Case and point, if you took a Michelin Primacy MXV4 in a T rating and compared it to a BFGoodrich Touring T/A (Sams Club tire, also a T-Rating, both made by michelin) you'd find a drastic difference in ride quality. Now, do the same thing and take a Bridgestone Potenza G009 (discontinued, but was primarily offered in a V-Rating) and compare it to a Michelin Premier in a V-Rating, you'd forever forget speed rating really mattered! Speed ratings have to do with how a tire handles under certain loads, speeds, temperatures, etc and not how it rides necessarily. Toyota designed the Camry to use a V-Rated tire because it wanted to make it handle a certain way for the suspension to take less of the work and have the sidewall stay stiffer instead, not because they wanted the best selling car in the US to ride horribly, nor because any regular Camry would ever get even close to 149 MPH (V-Rating).

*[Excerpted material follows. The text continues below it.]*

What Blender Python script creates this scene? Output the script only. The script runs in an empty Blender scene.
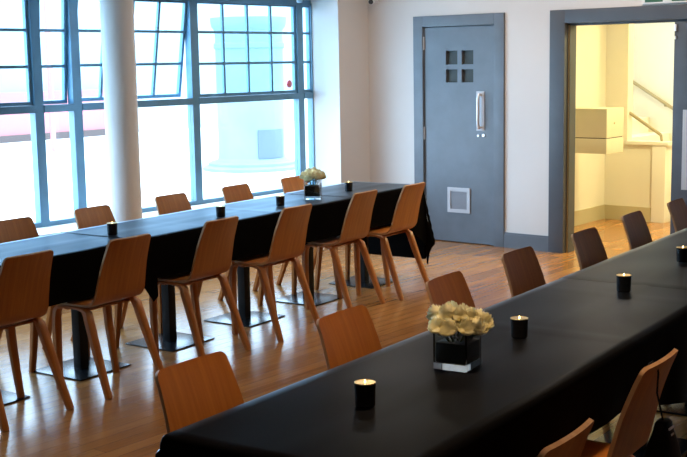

Companies like Michelin have engineered in things like Max Touch Construction, allowing for a greater contact patch of the tire, offering better traction, allowing better weight distribution of the tire, which increases treadlife and offers higher comfort levels. Those sort of high dollar R&D features are why your Michelins ride better, stop sooner and handle better than your typical bargain basement Kelly (Goodyear), Primewell (Bridgestone) or Nankang (TireCo) tires. Those cheap tire brands literally are just round, black and hold air.
Not to beat a dead horse, but my W-Rated Pilot Sport A/S3s ride like a UHP All Season, moreso than my W-Rated Primacy MXM4s did, which are some of the most comfortable tires made in "low profile" sizes. Same speed rating, very different ride and handling characteristics.